A year ago Saturday, the Supreme Court presented one of the least-surprising decisions in its history: deciding for the defendant in Dobbs v. Jackson Women’s Health Organization, it would revoke the protection to abortion access that had been established by Roe v. Wade.

The lack of surprise wasn’t that the court would suddenly reverse decades of precedent — precedent that nominees for the bench more than once indicated they would respect. Instead, it was that a draft of the final opinion leaked more than a month in advance of the actual decision, a historic breach of the court’s confidence by an as-yet-unidentified perpetrator.

That lead time created an unusual scenario. Usually, significant court decisions trigger rapid shifts in policy or procedure. In the case of Dobbs, though, Americans had over a month of limbo, a period in which Roe was almost certainly doomed — but still the law of the land. It wasn’t an earthquake suddenly striking the political world but an asteroid spotted from a distance. People could only wait to see what would happen.

Half the country thinks the result was more restrictions on abortion than they had expected, according to new polling for CBS News conducted by YouGov. An additional third thinks that the new restrictions passed in the wake of Dobbs were in line with their expectations.

Most Americans also view those changes as a negative.

There are wide partisan gaps, of course. Three-quarters of Democrats say the reversal of Roe was bad for the country; two-thirds of Republicans say it was good. Independents, like Americans overall, were more likely to say that the effect was negative.

Even among independents, though, a plurality — almost half — say the post-Dobbs restrictions were more severe than anticipated. Republicans were more likely to say that the changes were more restrictive than they expected than they were to say that the changes were less restrictive, though, as we’ll see, in their view that isn’t necessarily a bad thing.

The pollsters also asked respondents who said that overturning Roe was good or bad whether their opinions were colored by various considerations.

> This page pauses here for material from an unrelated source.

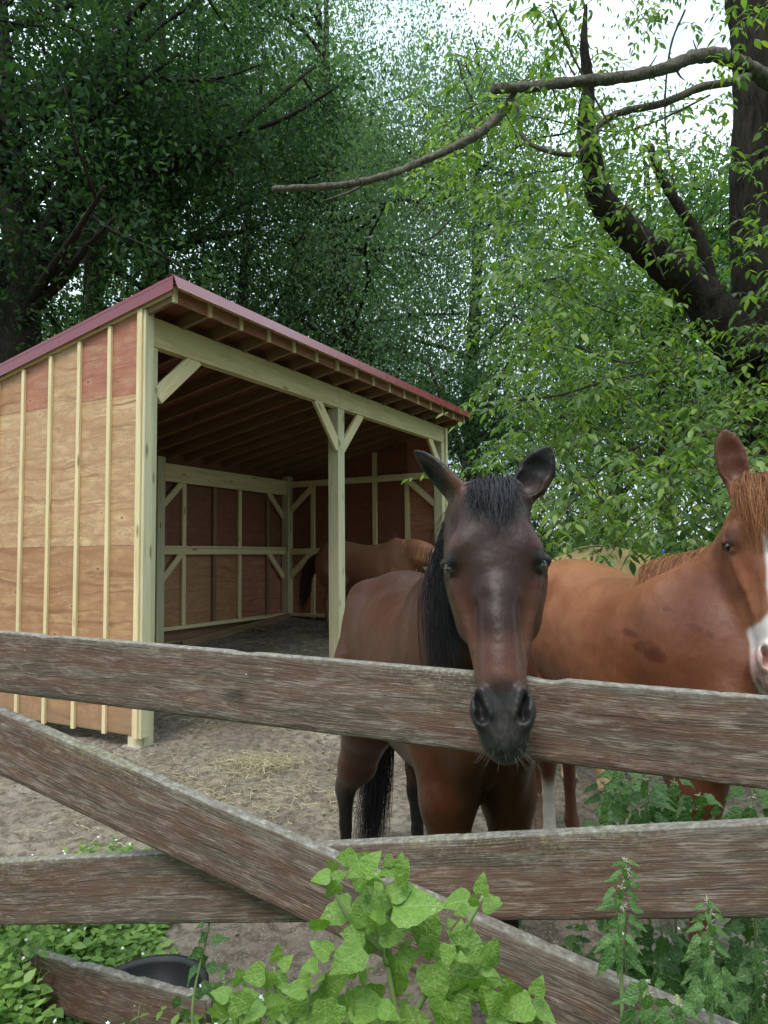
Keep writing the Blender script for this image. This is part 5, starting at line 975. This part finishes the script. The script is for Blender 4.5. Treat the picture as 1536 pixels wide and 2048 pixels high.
# nettle-like flowering weeds on the right
def spike(label, px0, py0, py1, D, step=22, L0=26, L1=60, lean=0, meshes=NL):
    L0 *= 1.25; L1 *= 1.3; step *= .85
    g = P(px0 + lean, min(py1 + 250, 2300), D); g = Vector((g.x, g.y, 0)); e = empty('flowering_weed', tuple(g)); tag(e, label, 'plant', 'toothed flowering weeds by the fence'); n = max(3, int((py1 - py0) / step)); q = []
    for i in range(n + 1):
        t = i / n; y = py0 + (py1 - py0) * t; x = px0 + lean * t + 4 * sin(i * 1.3); q.append(P(x, y, D)); L_ = L0 + (L1 - L0) * t ** .8
        for sg in (1, -1):
            if RNG.random() < .12: continue
            ang = (-20 - 25 * t + RNG.normal(0, 10)) if sg > 0 else (200 + 25 * t + RNG.normal(0, 10)); c_, s_ = cos(rad(ang)), sin(rad(ang)); leafat(e, g, meshes[RNG.integers(0, len(meshes))], x + c_ * L_ * .72, y - s_ * L_ * .72, D + RNG.normal(0, .03), L_, ang)
        if RNG.random() < .6: leafat(e, g, meshes[0], x + RNG.normal(0, 4), y + L_ * .45, D - .03, L_, 268 + RNG.normal(0, 8))
        if t < .6:
            m_ = MB()
            for k in range(7): a = RNG.uniform(0, 6.28); o_ = np.array((cos(a) * .008, sin(a) * .008, RNG.normal(0, .004))); m_.tube([o_ * .3, o_ * 1.1], [.0016, .0022, .001], 4)
            obj('flower_whorl', m_.mesh('flower_whorl', FLW), e, Matrix.Translation(q[-1] - Vector(g)))
    q.append(g); m_ = MB(); m_.tube(catmull([np.array(v) - np.array(g) for v in q], 4), [.0018, .003, .0034], 6); obj('stem', m_.mesh('stem', STM, True), e); return e
F_ = NB('pale_flower', .7, .3); F_.col((.30, .30, .22)); FLW = F_.m
spike('flowering weed standing in front of the lower rail at right', 1250, 1722, 1900, 1.36, 20, 22, 50, -10)
spike('flowering weed overlapping the bottom edge of the lower rail far right', 1415, 1805, 1990, 1.36, 22, 24, 62, 10)
spike('yellowing weed leaning over the top of the lower rail beside the white-stockinged leg', 1207, 1565, 1700, 1.62, 20, 34, 52, 5)
spike('flowering weed behind the lower rail right of the yellowing one', 1292, 1560, 1700, 1.66, 22, 36, 60, 4)
for k, (x, y0, y1, D, lab) in enumerate(((1345, 1545, 1700, 1.75, 'dark leafy weed between the rails in front of the chestnut front legs'), (1395, 1590, 1750, 1.80, 'spreading leafy weed between the rails at right of the dark one'), (1500, 1570, 1700, 1.7, 'leafy weed between the rails at the right edge of the picture'), (1245, 1540, 1700, 1.9, 'dark weed just under the top rail behind the flowering ones'),
        (1320, 1850, 1990, 1.62, 'lobed weed below the lower rail, third from the right'), (1370, 1870, 2010, 1.72, 'lobed weed below the lower rail beside the hoof'), (1500, 1830, 2020, 1.75, 'lobed weed below the lower rail at the right edge'), (1290, 1960, 2040, 1.2, 'bright lobed weed at the bottom edge in front of the brace board'), (1355, 2010, 2060, 1.2, 'lowest small lobed weed at the bottom right edge'), (1525, 1900, 2060, 1.5, 'lobed weed in the bottom right corner'), (1440, 1960, 2040, 1.6, 'lobed weed at the foot of the chestnut foreleg'))):
    spike(lab, x, y0, y1, D, 24, 40, 66, 3, ML if k not in (7, 8) else MN)
# lobed climber below the rail near the tub
g = P(405, 2150, 1.95); g = Vector((g.x, g.y, 0)); plant('lobed_seedling', 'thin dark stem with lobed leaves standing right of the black tub', 'plant', g, [(x, y, 1.9 + RNG.normal(0, .03), L_, a) for x, y, L_, a in ((398, 1852, 26, 200), (440, 1878, 44, 10), (400, 1880, 46, 225), (388, 1912, 48, 215), (405, 1925, 44, 275), (432, 1935, 46, 5), (380, 1950, 44, 230), (415, 1985, 50, 300), (390, 1990, 46, 200), (350, 2010, 44, 240), (372, 2035, 40, 300))],
      [[P(420, 1840, 1.9), P(412, 1880, 1.9), P(400, 1930, 1.9), P(388, 1990, 1.9), P(386, 2060, 1.9), g]], ML, None, (.003, .004))
# quickweed patch, white daisies, lower left
def patch(name, label, n, xr, yr, hf, mat_l, ls):
    x = RNG.uniform(*xr, n); y = RNG.uniform(*yr, n); hh = hf(x, y); ok = hh > .02; x, y, hh = x[ok], y[ok], hh[ok]; n = len(x); g = np.array([gz(a, b) for a, b in zip(x, y)]) if n < 3000 else terrain(x, y)
    lv = []; st_ = MB(); fl = MB(); PS, DS, NS, SS = [], [], [], []
    for i in range(n):
        top = np.array([x[i] + RNG.normal(0, .05), y[i] + RNG.normal(0, .05), g[i] + hh[i]]); b = np.array([x[i], y[i], g[i] - .01]); pth = wander(b, top, 4, .12); st_.tube(pth, [.0018, .0008], 3)
        for t in (.35, .6, .8, .97):
            q = b + (top - b) * t; a = RNG.uniform(0, 6.28)
            for sg in (0, pi): PS.append(q); DS.append((cos(a + sg), sin(a + sg), RNG.normal(.15, .25))); NS.append((RNG.normal(0, .25), RNG.normal(-.3, .25), 1)); SS.append(ls * RNG.uniform(.7, 1.2) * (1.1 - .35 * t))
        if RNG.random() < .12:
            c = top + (0, 0, .025); nn_ = Vector((RNG.normal(0, .3), -.5 + RNG.normal(0, .2), .8)).normalized(); u1 = nn_.orthogonal().normalized(); u2 = nn_.cross(u1); st_.tube([top, c], [.0008, .0008], 3)
            Vv = [c + np.array(nn_) * .001]; 
            for k in range(10): aa = k * pi / 5; rr = .0075 if k % 2 == 0 else .0032; Vv.append(c + rr * (cos(aa) * np.array(u1) + sin(aa) * np.array(u2)))
            fl.add(np.array(Vv), np.array([(0, 1 + k, 1 + (k + 1) % 10) for k in range(10)]))
    PS, DS, NS, SS = map(np.array, (PS, DS, NS, SS)); e = empty(name, (0, 0, 0)); tag(e, kind='stuff')
    cloud_obj('leaf_mass', e, mat_l, [leaf_cloud(leaf_tpl(.27, .05, .2, 3), PS, DS, NS, SS)]); tag(obj('stem_mass', st_.mesh('stem_mass', STM), e), kind='stuff')
    if fl.V: tag(obj('flower_mass', fl.mesh('flower_mass', WHT), e), kind='stuff')
F_ = NB('white_petal', .6, .3); F_.col((.8, .8, .78)); WHT = F_.m
QW = mat_leaf('quickweed_leaf', [(0, (.10, .20, .035)), (.5, (.165, .29, .055)), (1, (.25, .38, .09))], .35)
patch('quickweed', '', 2300, (-1.85, -.45), (1.85, 3.0), lambda x, y: (.42 - .17 * (y - 1.9)) * np.clip(1.25 - .9 * (x + 1.35) - .55 * (y - 2.1) + .8 * fbm(x, y, 4, 3, 2), 0, 1) * (.28 + .72 * np.clip((-1.02 - x) / .22 + .5, 0, 1)) * RNG.uniform(.5, 1, len(x)), QW, .052)
patch('quickweed', '', 420, (-1.1, -.35), (1.72, 1.95), lambda x, y: .30 * RNG.uniform(.5, 1, len(x)), QW, .05)
patch('quickweed', '', 500, (-.55, -.05), (1.5, 2.15), lambda x, y: .30 * RNG.uniform(.4, 1, len(x)), QW, .05)
patch('ground_weeds', '', 700, (.5, 1.6), (1.55, 2.5), lambda x, y: .30 * RNG.uniform(.4, 1, len(x)), G_MID, .06)
patch('grass_tuft', '', 160, (-1.75, -1.15), (3.25, 3.75), lambda x, y: .06 * RNG.uniform(.4, 1, len(x)), QW, .035)
# hay
n = 1100; cx = np.concatenate([RNG.normal(-.9, .16, 400), RNG.normal(-.9, .4, 350), RNG.normal(-1.3, .5, 350)]); cy = np.concatenate([RNG.normal(5.2, .14, 400), RNG.normal(4.5, .25, 350), RNG.normal(4.9, .7, 350)])
a = RNG.uniform(0, 6.28, n); Lh = RNG.uniform(.05, .2, n); t = np.linspace(-.5, .5, 5); paths = np.zeros((n, 5, 3)); bend = RNG.normal(0, .3, n)
for i in range(5): paths[:, i, 0] = cx + np.cos(a + bend * t[i] * 3) * Lh * t[i]; paths[:, i, 1] = cy + np.sin(a + bend * t[i] * 3) * Lh * t[i]; paths[:, i, 2] = terrain(cx, cy) + .035 + .05 * np.exp(-((cx + .95) ** 2 + (cy - 5.1) ** 2) / .08) * RNG.random(n) + RNG.normal(0, .006, n)
strands('hay', hair_mat('straw', (.32, .27, .14), (.58, .50, .32), .8), None, paths, None, .0028)
n = 900; cx = RNG.uniform(-3, 1, n); cy = RNG.uniform(6.2, 11.5, n); a = RNG.uniform(0, 6.28, n); Lh = RNG.uniform(.06, .22, n); paths = np.zeros((n, 5, 3))
for i in range(5): paths[:, i, 0] = cx + np.cos(a) * Lh * t[i]; paths[:, i, 1] = cy + np.sin(a) * Lh * t[i]; paths[:, i, 2] = terrain(cx, cy) + .03
strands('hay', bpy.data.materials['straw'], None, paths, None, .003)
# stones and clods
st_ = MB(); O8 = np.array([(1, 0, 0), (-1, 0, 0), (0, 1, 0), (0, -1, 0), (0, 0, 1), (0, 0, -1)], float); OF = np.array([(0, 2, 4), (2, 1, 4), (1, 3, 4), (3, 0, 4), (2, 0, 5), (1, 2, 5), (3, 1, 5), (0, 3, 5)])
for i in range(800):
    x, y = RNG.uniform(-3, 2.2), RNG.uniform(1.9, 8); r = RNG.gamma(2, .0032) + .003; st_.add(O8 * r * RNG.uniform(.6, 1.3, (6, 1)) + (x, y, gz(x, y) + .012 + .3 * r), OF)
SM = NB('clod', .95, .1); SM.col(SM.ramp(SM.noise(SM.coord((1, 1, 1)), 20, 3), [(.3, (.14, .11, .085)), (.7, (.42, .37, .3))])); tag(obj('clods', st_.mesh('clods', SM.m)), kind='stuff')
# black rubber tub
tc_ = P(300, 1975, 2.40); tub = empty('rubber_tub', (tc_.x, tc_.y, 0)); tag(tub, 'black rubber feed tub behind the low edging board at lower left', 'tub')
m_ = NB('black_rubber', .45, .4); m_.col((.018, .018, .02)); m_.bump(m_.noise(m_.coord((1, 1, 1)), 40, 3), .002, .3)
prof = [(a_ * .74, b_ * .58) for a_, b_ in [(.0, .03), (.20, .03), (.205, .0), (.235, .19), (.25, .20), (.25, .215), (.232, .215), (.215, .19), (.19, .04), (.0, .04)]]; k = 36; V_ = [(r * cos(2 * pi * j / k), r * sin(2 * pi * j / k), z) for r, z in prof[1:-1]] if 0 else [(r * cos(2 * pi * j / k), r * sin(2 * pi * j / k), z) for r, z in prof for j in range(k)]
Fq = [(i * k + j, i * k + (j + 1) % k, (i + 1) * k + (j + 1) % k, (i + 1) * k + j) for i in range(len(prof) - 1) for j in range(k)]; obj('tub_shell', np_mesh('tub_shell', V_, Fq, m_.m, True), tub)
# scrap of white paper, blue bucket far behind the leaves
pm_ = NB('white_paper', .7, .3); pm_.col((.75, .78, .82)); q = P(182, 1850, 2.75); V_ = [(i * .02, j * .016, .012 * sin(i * 1.7 + j)) for i in range(4) for j in range(4)]; Fq = [(i * 4 + j, i * 4 + 4 + j, i * 4 + 5 + j, i * 4 + 1 + j) for i in range(3) for j in range(3)]
o = obj('paper_scrap', np_mesh('paper_scrap', V_, Fq, pm_.m)); o.matrix_world = Matrix.Translation((q.x - .03, q.y, q.z)) @ Matrix.Rotation(rad(55), 4, 'X'); tag(o, 'crumpled scrap of white paper in the weeds under the lower rail', 'paper scrap')
bm_ = NB('blue_plastic', .4, .4); bm_.col((.03, .16, .55)); q = P(1311, 1100, 8.0); bu = empty('bucket', (q.x, q.y, gz(q.x, q.y))); tag(bu, 'small blue plastic can far behind the cream horse, glimpsed through the leaves', 'can')
prof = [(r_ * .38, z_) for r_, z_ in [(0, .0), (.2, .0), (.235, .3), (.24, .65), (.25, .7), (.25, q.z - gz(q.x, q.y) - .0), (.235, q.z - gz(q.x, q.y) + .03), (.0, q.z - gz(q.x, q.y) + .03)]]; k = 24; V_ = [(r * cos(2 * pi * j / k), r * sin(2 * pi * j / k), z) for r, z in prof for j in range(k)]
Fq = [(i * k + j, i * k + (j + 1) % k, (i + 1) * k + (j + 1) % k, (i + 1) * k + j) for i in range(len(prof) - 1) for j in range(k)]; obj('can_shell', np_mesh('can_shell', V_, Fq, bm_.m, True), bu); bu.name = 'plastic_can'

More than half of Republicans think that it was good to overturn Roe because the unborn are being protected. Just under half say it was good because the decision recognizes conservative values.

About half of respondents, though, say overturning Roe was bad because it put health and lives at risk from reduced abortion access. That includes more than two-thirds of Democrats. Most Democrats also said overturning Roe was bad because it was a revocation of a constitutional right and because it made it easier for states to enact more restrictive laws. (In a reminder of how weird polls can be, a fifth of Democrats said that overturning Roe was good because it was a recognition of conservative values.)

You’ll notice that states making it harder to get an abortion was also a reason that almost half of Republicans viewed Dobbs as good. Overall, about a quarter of respondents said Dobbs was good because it allowed states to restrict access. Just under a half said it was bad for that same reason.

That’s the important context for the finding that a third of Republicans say that abortion access has become more restrictive than they expected. For many, that’s a pleasant surprise.

But again, they’re in the minority. There’s a reason President Biden is poised to make abortion a central component of his reelection bid: It’s an unpopular shift that is entirely attributable to his political opponents. If Donald Trump is his opponent, that argument becomes only more potent.